Li numa crônica do Ivan Martins, em 2013, que “pode-se amar uma cidade a vida inteira, mas é impossível descobri-la duas vezes”. Já revisitei muitas cidades e estava em paz com essa afirmativa até o dia que resolvi ser jovial no sul da Bahia. Na volta de uma festa desencontrada, de mil inseguranças, do chão de barro, do medo de perder um rim ou cair em algum golpe, eu abri a porta para aqueles cabelos cacheados e, sem saber, abri a porta para um sem fim de aventuras e para a desconstrução da afirmativa acima, porque eu descobri de novo aquele pedaço de areia e mar, mas dessa vez com toda uma cor local e um coração em ponto de fervura.
Sou uma pessoa sem senso de direção, nascida em tempos de Guia Quatros Rodas impresso, e nem os satélites e os aplicativos atuais me ajudaram a desvendar e trafegar no que viria ao meu encontro. Grandes avenidas iluminadas e ruelas na penumbra, infinitos caminhos, encontros, desencontros, vistas incríveis e multas por infrações.
Aquela porção de cachos, uma camisa de animal print, um sono tranquilo, um inesperado futuro à frente, tudo apoiado no meu braço dormente e formigando, que eu não mexeria por nada nessa vida para não estragar a cena. Era tempo de Gilsons nos streamings. Várias queixas de você, sem dúvidas, mas “algum ritmo em comum fez nos encontrar”, com pipoca e brigadeiro à vontade naquele microcosmo.
E foram muitos cabelos, os seus e os meus, ainda que em tão pouco tempo. Se Einstein dizia que o tempo passa mais devagar para quem se move a uma velocidade alta, o que é a paixão se não a loucura no mais intenso acelerar?

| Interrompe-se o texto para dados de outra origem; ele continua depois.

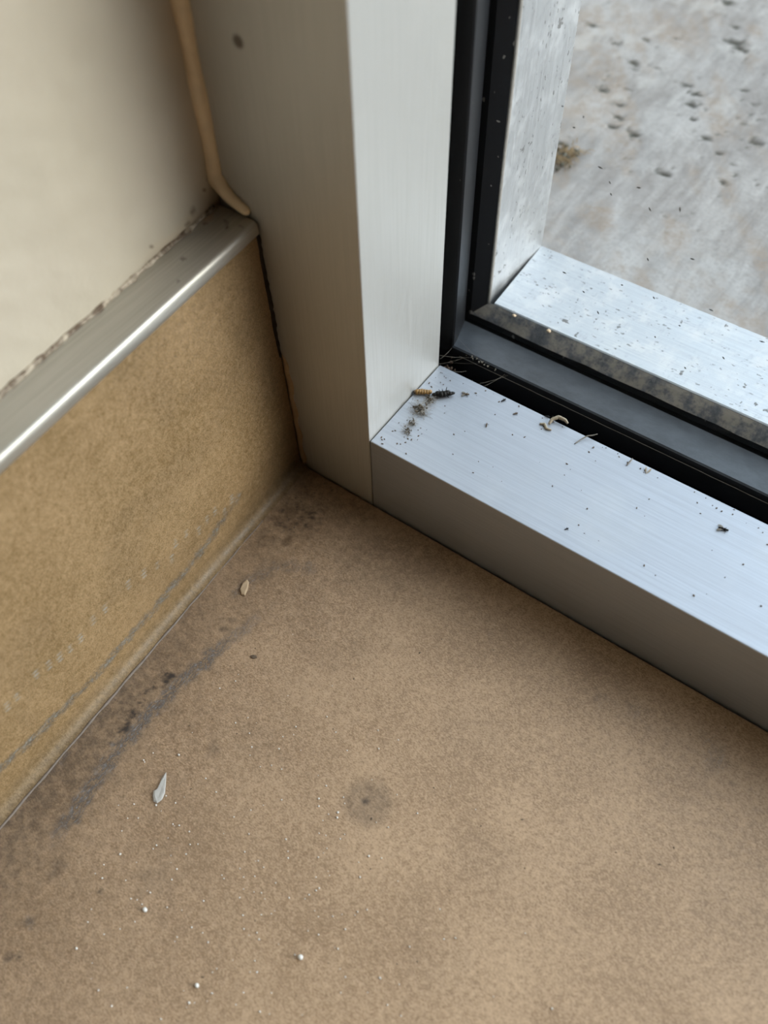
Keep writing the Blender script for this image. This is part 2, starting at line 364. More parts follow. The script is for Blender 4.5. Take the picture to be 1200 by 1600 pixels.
for c_, r_, k_ in (((140.7, -17.2), 4.0, 0.22), ((132, -20), 3.5, 0.18), ((167, -17.6), 4.5, 0.40), ((163, -13.3), 3, 0.3), ((92.3, -20.1), 1.2, 0.3), ((36.3, -165), 2, 0.5)):
    g = np.maximum(g, k_ * blob(x, y, c_, r_, 0.8, int(r_ * 7), 0.8))
dk = dk + 0.46 * (1 - sm(-20, 135, x + 0.3 * y + 30 + 12 * jag)) + 0.10 * sm(0.52, 0.75, fbm(x / 26, y / 26, 3, 77))  # grey dirt film at the left, deepened to paint in a light falloff
Zf = np.where(near, 0.00012 * (fbm(x / 9, y / 9, 3, 21) - 0.5) - 0.0002 * np.clip(g, 0, 1) * (fbm(x / 1.3, y / 2.6, 2, 31) - 0.3), 0)
floor = grid('floor', np.stack([X, Y, Zf], -1), M_FLOOR, None, np.stack([g, dk, br], -1) * near[..., None], True, np.array([0, 0, -0.0022]))
tag(floor, 'tan speckled sheet vinyl floor with scuffs and a dark spot', kind='structure')
box('subfloor', (-0.16, -4.2, -0.06), (3.0, 0.11, -0.0026), M_SUB, floor)

# ---------------------------------------------------------------- side wall, skirting, capping
LS = axis((0.0, 0.2, 0.00075), (0.2, 0.6, 0.02), (0.6, 4.21, 0.2))
prof = [(0.0036 - 0.0036 * math.sin(a), 0.0036 - 0.0036 * math.cos(a)) for a in np.linspace(0, math.pi / 2, 7)]
prof = [(p[0], p[1] + 0.0001) for p in prof] + [(LEAN * z / HK, z) for z in np.arange(0.0043, HK + 0.0006, 0.0007)]
prof = np.array(prof)
L, K = np.meshgrid(LS, np.arange(len(prof)), indexing='ij'); PXx, PZz = prof[K, 0], prof[K, 1]
zmm = PZz * 1000
end = np.where(zmm > 54, 0.0012 + 0.0007 * (fbm(zmm / 6, zmm * 0, 3, 5)), 0.0004 + 0.0003 * fbm(zmm / 4, zmm * 0, 2, 6))
l = end + L * (1 - end / 3.6); lm = l * 1000
bulge = 0.0005 * (fbm(lm / 40, zmm / 40, 2, 9) - 0.5) * sm(0, 12, zmm)
nearw = lm < 200
g = np.zeros(l.shape); tk = g.copy(); dk = g.copy(); br = g.copy(); jag = (fbm(lm / 2, zmm / 2, 3, 13) - 0.5) * 2
d, t_ = pline(lm, zmm, [(175, 18), (141, 15.5), (128, 12.8), (105, 10), (78, 10.2), (59, 11.1), (45, 13.5), (33, 17)])
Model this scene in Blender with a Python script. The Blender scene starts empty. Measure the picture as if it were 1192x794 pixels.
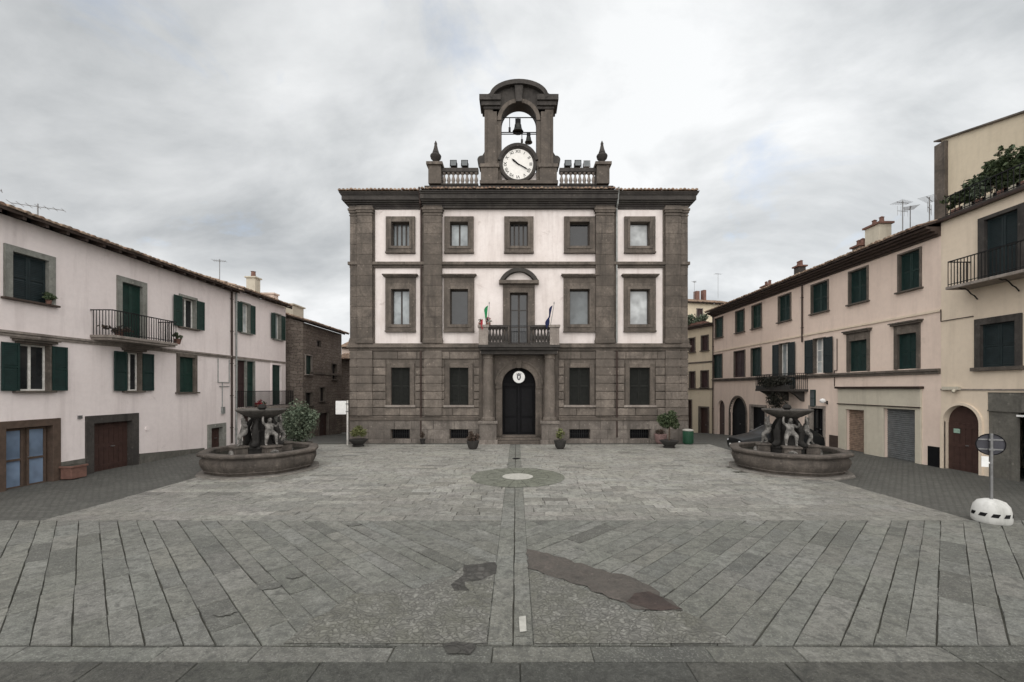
import bpy, bmesh, math, random
from mathutils import Vector, Matrix
R = math.radians
PI = math.pi
random.seed(7)
S = bpy.context.scene
COL = S.collection

# ------------------------------------------------------------------ camera
CAMH, FPX, CX, CY = 3.0, 500.0, 601.0, 452.0      # eye height, focal length and vanishing point in photo pixels
cam_d = bpy.data.cameras.new('camera'); cam = bpy.data.objects.new('camera', cam_d); COL.objects.link(cam)
cam.location = (0, 0, CAMH); cam.rotation_euler = (R(90), 0, 0)
cam_d.sensor_width = 36; cam_d.lens = 36 * FPX / 1192
cam_d.shift_x = -(CX - 596) / 1192; cam_d.shift_y = (CY - 397) / 1192
cam_d.clip_start = 0.1; cam_d.clip_end = 2000
S.camera = cam

# ------------------------------------------------------------------ light, sky, exposure
SUN_DIR = Vector((-0.06, -0.80, 0.60)).normalized()
w = bpy.data.worlds.new('World'); S.world = w; w.use_nodes = True
nt = w.node_tree; N = nt.nodes; L = nt.links
for n in list(N): N.remove(n)
def nd(tree, typ, **kw):
    n = tree.nodes.new(typ)
    for k, v in kw.items():
        if k in n.inputs: n.inputs[k].default_value = v
        else: setattr(n, k, v)
    return n
out = nd(nt, 'ShaderNodeOutputWorld'); bg = nd(nt, 'ShaderNodeBackground', Strength=0.1)
L.new(bg.outputs[0], out.inputs[0])
sky = nd(nt, 'ShaderNodeTexSky', sky_type='NISHITA', sun_disc=False)
sky.sun_elevation = math.asin(SUN_DIR.z); sky.sun_rotation = math.atan2(SUN_DIR.x, SUN_DIR.y)
tc = nd(nt, 'ShaderNodeTexCoord')
sep = nd(nt, 'ShaderNodeSeparateXYZ'); L.new(tc.outputs['Generated'], sep.inputs[0])
zc = nd(nt, 'ShaderNodeMath', operation='MAXIMUM'); L.new(sep.outputs[2], zc.inputs[0]); zc.inputs[1].default_value = 0.0
za = nd(nt, 'ShaderNodeMath', operation='ADD'); L.new(zc.outputs[0], za.inputs[0]); za.inputs[1].default_value = 0.55
dx = nd(nt, 'ShaderNodeMath', operation='DIVIDE'); L.new(sep.outputs[0], dx.inputs[0]); L.new(za.outputs[0], dx.inputs[1])
dy = nd(nt, 'ShaderNodeMath', operation='DIVIDE'); L.new(sep.outputs[1], dy.inputs[0]); L.new(za.outputs[0], dy.inputs[1])
cmb = nd(nt, 'ShaderNodeCombineXYZ'); L.new(dx.outputs[0], cmb.inputs[0]); L.new(dy.outputs[0], cmb.inputs[1])
n1 = nd(nt, 'ShaderNodeTexNoise', noise_dimensions='3D', Scale=2.5, Detail=9.0, Roughness=0.57, Distortion=0.35)
mp = nd(nt, 'ShaderNodeMapping'); mp.inputs['Location'].default_value = (3.1, 1.7, 0.6); mp.inputs['Scale'].default_value = (0.8, 1.25, 1)
L.new(cmb.outputs[0], mp.inputs[0]); L.new(mp.outputs[0], n1.inputs['Vector'])
r1 = nd(nt, 'ShaderNodeValToRGB'); L.new(n1.outputs['Fac'], r1.inputs[0])
r1.color_ramp.elements[0].position = 0.32; r1.color_ramp.elements[0].color = (0.50, 0.525, 0.545, 1)
r1.color_ramp.elements[1].position = 0.63; r1.color_ramp.elements[1].color = (0.91, 0.925, 0.935, 1)
# broad brightening of the cloud deck towards the front right, darker to the left
dg = nd(nt, 'ShaderNodeVectorMath', operation='DOT_PRODUCT'); L.new(tc.outputs['Generated'], dg.inputs[0])
dg.inputs[1].default_value = Vector((0.62, 0.72, 0.30)).normalized()
mr = nd(nt, 'ShaderNodeMapRange'); L.new(dg.outputs['Value'], mr.inputs[0])
mr.inputs[1].default_value = 0.1; mr.inputs[2].default_value = 1.0; mr.inputs[3].default_value = 3.3; mr.inputs[4].default_value = 4.15
# low band of brighter sky at the horizon
hz = nd(nt, 'ShaderNodeMapRange'); L.new(zc.outputs[0], hz.inputs[0])
hz.inputs[1].default_value = 0.0; hz.inputs[2].default_value = 0.32; hz.inputs[3].default_value = 1.2; hz.inputs[4].default_value = 1.0
hm = nd(nt, 'ShaderNodeMath', operation='MULTIPLY'); L.new(mr.outputs[0], hm.inputs[0]); L.new(hz.outputs[0], hm.inputs[1])
sc = nd(nt, 'ShaderNodeVectorMath', operation='SCALE'); L.new(r1.outputs[0], sc.inputs[0]); L.new(hm.outputs[0], sc.inputs['Scale'])
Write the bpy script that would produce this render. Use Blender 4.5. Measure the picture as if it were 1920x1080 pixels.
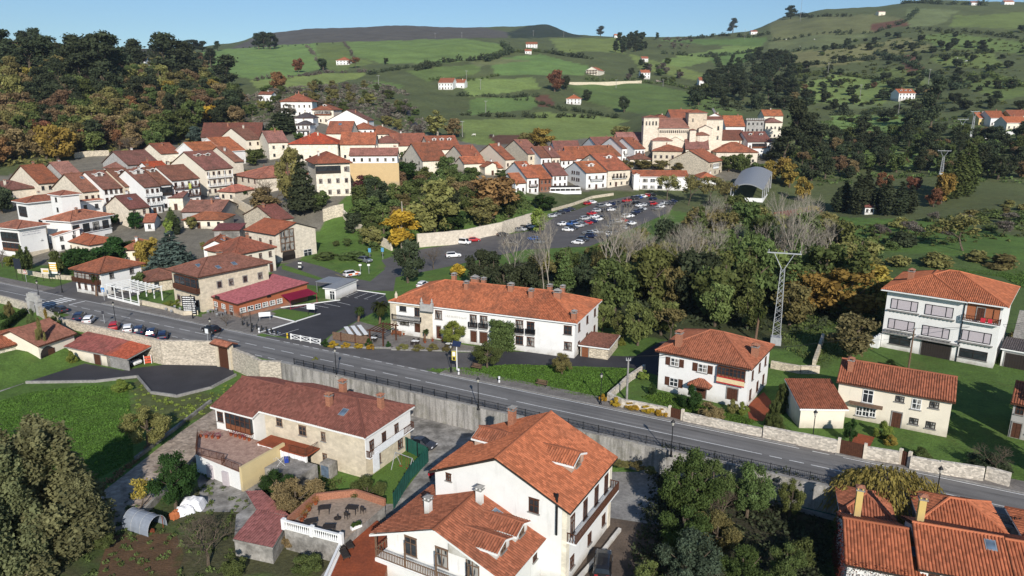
import bpy,math,random
import numpy as np
from mathutils import Vector,Matrix,noise
R=math.radians
for o in list(bpy.data.objects):bpy.data.objects.remove(o)
SC=bpy.context.scene
COL=SC.collection
# --- camera, sky, sun, exposure
PITCH,FPX,CAMZ=R(14.5),1321.0,43.0
cam=bpy.data.cameras.new('camera');cam.sensor_width=36;cam.lens=36*FPX/1920;cam.clip_end=9000;cam.clip_start=1
camo=bpy.data.objects.new('camera',cam);COL.objects.link(camo)
camo.location=(0,0,CAMZ);camo.rotation_euler=(R(90)-PITCH,0,0);SC.camera=camo
SUN_EL,SUN_AZ=R(28),R(170)
W=bpy.data.worlds.new('World');SC.world=W;W.use_nodes=True
wn=W.node_tree.nodes;wl=W.node_tree.links
sky=wn.new('ShaderNodeTexSky');sky.sky_type='NISHITA';sky.sun_disc=False
sky.sun_elevation=SUN_EL;sky.sun_rotation=SUN_AZ;sky.altitude=0;sky.air_density=1.0;sky.dust_density=0.2;sky.ozone_density=1.3
bg=wn['Background'];bg.inputs[1].default_value=0.085
tint=wn.new('ShaderNodeMix');tint.data_type='RGBA';tint.blend_type='MULTIPLY';tint.inputs[0].default_value=1;tint.inputs[7].default_value=(.72,.92,1.12,1)
wl.new(sky.outputs[0],tint.inputs[6]);wl.new(tint.outputs[2],bg.inputs[0])
sl=bpy.data.lights.new('sun','SUN');sl.energy=4.7;sl.angle=R(0.53);sl.color=(1,0.94,0.86)
so=bpy.data.objects.new('sun',sl);COL.objects.link(so)
sdir=Vector((math.sin(SUN_AZ)*math.cos(SUN_EL),math.cos(SUN_AZ)*math.cos(SUN_EL),math.sin(SUN_EL)))
so.rotation_euler=sdir.to_track_quat('Z','Y').to_euler();so.location=(40,-200,150)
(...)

- “Ih, filho, você tá diferente”, dizia minha mãe. “Tá com cara de apaixonado”.
- Talvez eu esteja.
- Vá devagar, hein.
Como ir devagar se você já tinha percorrido quase dois mil quilômetros e instalado sua branquíssima roupa de cama no meu caleidoscópico apartamento?
Se tem uma coisa com a qual você não precisa se preocupar é com me despedaçar, porque alguém já dinamitou esse terreno antes, e de novo, e eu sigo acreditando que até a maneira como os corações se despedaçam é bonita.
Até por isso virei um panfletário de "Amor Líquido", de Zygmunt Bauman, porque também acredito que “sem humildade e coragem não há amor. Essas duas qualidades são exigidas, em escalas enormes e contínuas, quando se ingressa numa terra inexplorada e não-mapeada.” E para o quê mais vivemos se não tentar decifrar todas essas estradas, até entendermos que a viagem é tão preciosa e o destino talvez nem exista? Bora parar para abastecer e colocar a próxima playlist.
Moreno, flor do desejo, ai, teu cheiro em meu lençol. Desço pra rua, sinto saudade. Suspiro quando o celular rememora alguma foto ou alguém me pede para contar o nosso causo. Espero e torço para que você seja feliz e siga realizando seus sonhos, no sono mais tranquilo, num abraço afetuoso, embalado em amor.